Axioms of Probability in Statistics

Question

I am studying Statistical Inference where suppose that a pair of balanced dice is tossed. Let $E_x$ be the event that the sum of the two numbers obtained is $x$, $x=2,3,\dotso ,12$. How do I find $P(E_x)$, $x = 2, 3, \dotso, 12$. Would say $P(2)=1/36$, $P(3)=2/36$, $P(4)=3/36$,..., $P(12)=1/36$? I need more explanation on this. What if we let $A$ be the event that $x$ is divisible by $4$, B be the event that $x>9$, $C$ be the event that $x$ is not a prime number.
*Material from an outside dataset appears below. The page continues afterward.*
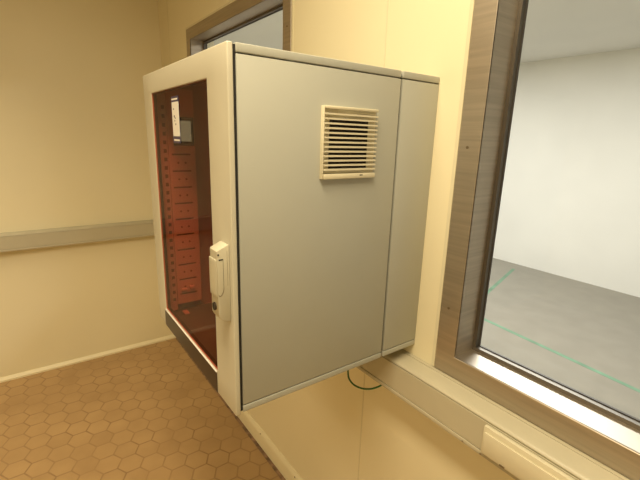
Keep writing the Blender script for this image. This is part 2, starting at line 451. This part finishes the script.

How do I find $P(A)$, $P(B)$, $P(C)$, $P(A\cap\ B)$, $P(A\cap\ C)$, $P(B\cap\ C)$, $P(A\cap\ B\cap\ C)$, $P(A\cup\ B \cup\ C)$, $P(A\cup\ B |C)$ and $P(A |B\cup\ C^c)$ ?

Answer 1

You can find $P(E_x)$ for $x=2,\dotso, 12$ by noting all the possible tosses which lead to the sum $x$.

For $x=2$, there is only the toss $(1,1)$, which gets you the sum $2$. For $x=3$, there is $(1,2)$ and $(2,1)$. And so on. Note, that there is some kind of symmetry in this. Of course $x=7$ has the highest probability, where

$(1,6), (2,5), (3, 4), (4,3), (5,2)$ and $(6,1)$ gets you the sum $7$.

Also note, that the probability for a specific toss (with two dice) is $\frac1{36}$.

So we have a Laplace experiment and the probability is calculated by:

$P(E_x)=\frac{\text{Number of tosses that lead to the sum x}}{\text{Number of all tosses}}=\frac{\text{Number of tosses that lead to the sum x}}{36}$

The other tasks can be tackled the same way. Just give the sets which are asked for.

For example: $A$ is the set of all $x$ (sum of the two dice) is divisible by $4$.

$x\in\{2,3,4,5,6,7,8,9,11,12\}$ so there are only three $x$ that are divisable by $4$.

Now you have to add the probabilities.